For generations now education has been the key to social change. Families were thought hygiene by children returning from school. Environmental awareness and healthy eating are disseminated upwards by children stinging the conscience of their parents.
It is one thing to fight the mafia, by promoting the work of institutions and the effort to capture and punish criminals. It is another job altogether to fight the culture of mafiosità, the admiration of unlawfulness, that the interest of self and family leave no room for a sense of community and state. For that we need children to teach their parents.
That is how Sicilian civil society responded to mafiosità after the killing of Giovanni Falcone, Paolo Borsellino, and many other innocent victims of the mafia. It wasn’t just with protests and with voting out politicians who compromised with criminals, though that was important. Civil society went inside classrooms, mobilised teachers, and taught children in the public space about civic responsibility.
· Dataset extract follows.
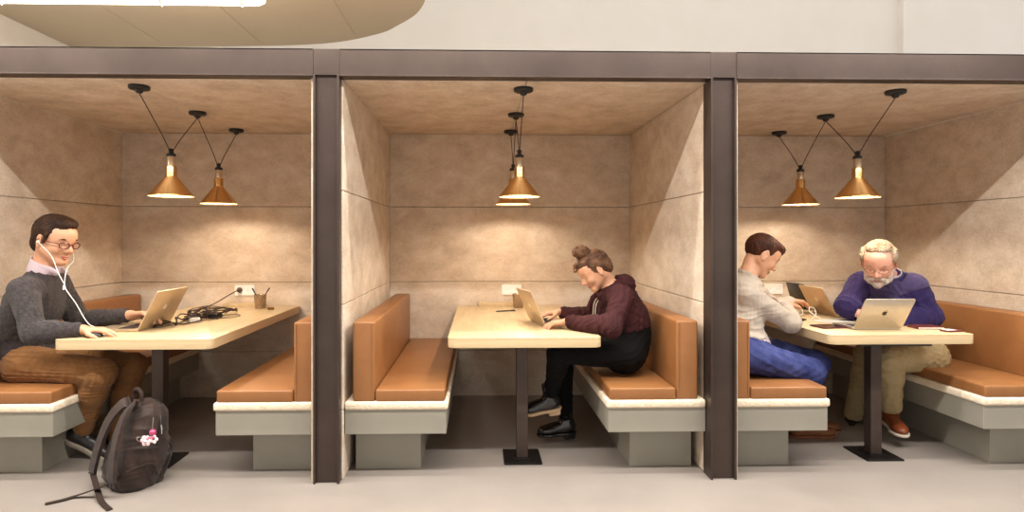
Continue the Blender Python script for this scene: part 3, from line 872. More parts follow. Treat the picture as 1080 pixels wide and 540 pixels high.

Children went home to chide their parents.
I should not have been as surprised and as shocked as I was when I watched Karl Stagno Navarra on TV naming school teachers who asked parents of their students permission to teach their child about the life and work of Daphne Caruana Galizia. The mafia knows that it would lose the long game of a growing generation brought up not to be afraid of it. And so the mafia applies intimidation. Karl Stagno Navarra on television setting parents seeped in mafiosità against teachers professing civic duty. That’s how the mafia works: it uses intimidation to enforce coercion. They use omertà.
Omertà takes different forms. I should not have been as disappointed as I was when I heard cabinet discussed whether on the fifth anniversary of her assassination Daphne Caruana Galizia should be remembered in government-run schools and decided she shouldn’t be.
Gattaldo’s book, now in a Maltese version translated by Immanuel Mifsud, il-Ġurnalista published by Klabb Kotba Maltin, is a torchbearer. It is the start of the only civil society initiative against organised crime that will really matter in the long run. We can protest every week and spend every weekday pursuing court cases to try to drag reluctant public officials in the general direction of their duty. But that only goes as far as our limited time and energy can take us.
The real change will happen when our generations, drunk on greed and money, on compromise and clientelism, on arrangiarsi and on naħxi biex nimxi, is replaced by a young generation whose eyes have been opened to our epochal mistakes. The memory of the life and work of Daphne Caruana Galizia will make the greatest difference when a generation of her readers emerges without the tints of the tribalism and compromised nepotism of our times.
The school system will not put Gattaldo’s book in the hands of every 7 to 12 year old that goes to school. Most of the school system is enthralled to mafiosità, some of it is positively controlled by it, some of it is intimidated into silence by it. The courageous exceptions who teach their students justice while they brace themselves for the angry phone calls from parents who masturbate in public to Michelle Muscat’s most recent Instagram of her outrageously ostentatious handbags, are not enough to change the culture of a new generation.
Every 7 to 12 year old you know, every grandchild, every niece and nephew, every child of a neighbour particularly if their parents obnoxiously play Viva l-Lejber records when an election is still a year away should have this book. Buy a box of them and hand them out. Hand it out at every birthday, every Christmas, every sanctifying rite of passage of holy communions and confirmations changing the consecrations of children to a life of ġib ‘l hawn u tieħu xejn to a consecration of a life dedicated to the benefit of the community, even, if needed, up to the ultimate sacrificed on Daphne Caruana Galizia’s example.
Education is how we kill this beast.